Es ist der achte Israelbesuch Baerbocks seit der Terrorattacke der Hamas auf das Land am 7. Oktober. Der blutige Überfall war der Auslöser des Krieges gewesen. Bei den Gesprächen der Grünenpolitikerin in Israel und den palästinensischen Gebieten am Dienstag werden nach Angaben einer Sprecherin des Auswärtigen Amts der Krieg im Gazastreifen sowie die katastrophale humanitäre Lage in dem abgeriegelten Küstengebiet im Zentrum stehen. Am Dienstagabend will Baerbock auch Gespräche in der libanesischen Hauptstadt Beirut führen.

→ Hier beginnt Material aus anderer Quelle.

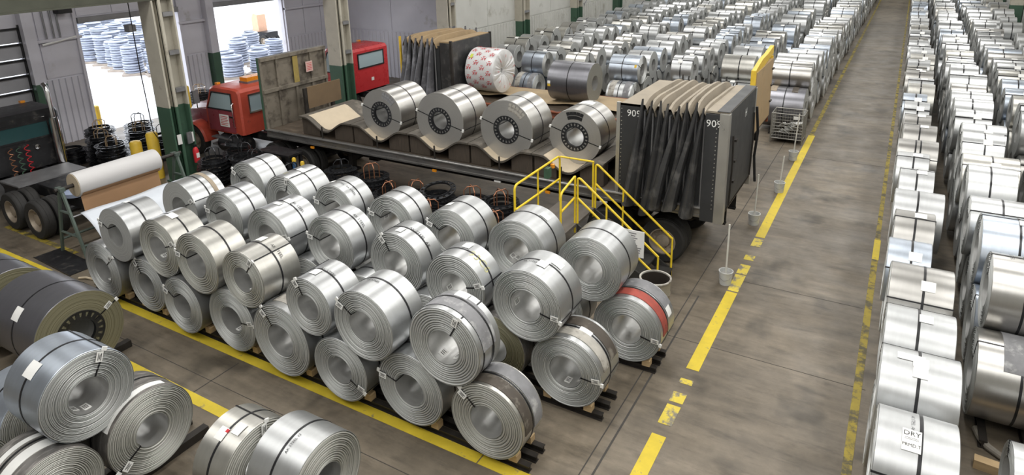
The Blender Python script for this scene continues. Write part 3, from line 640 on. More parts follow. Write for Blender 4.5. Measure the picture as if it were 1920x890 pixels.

Unterdessen wiesen der EU-Außenbeauftragte Josep Borrell sowie der EU-Kommissar für Krisenschutz, Janez Lenarčič, in einer gemeinsamen Erklärung auf die verheerende Versorgungslage in Gaza hin. Es sei inzwischen nahezu unmöglich geworden, in dem Kriegsgebiet nennenswerte humanitäre Hilfe zu leisten. Die hungernden Menschen griffen zu verzweifelten Maßnahmen, um an die wenigen Hilfsgüter heranzukommen, die ins Land gelangen. »Wir appellieren erneut an alle Konfliktparteien, ihrer völkerrechtlichen Verantwortung gerecht zu werden«, hieß es. Zuvor hatte auch Uno-Generalsekretär Guterres beklagt, Chaos und »totale Gesetzlosigkeit« verhinderten die Verteilung humanitärer Hilfe.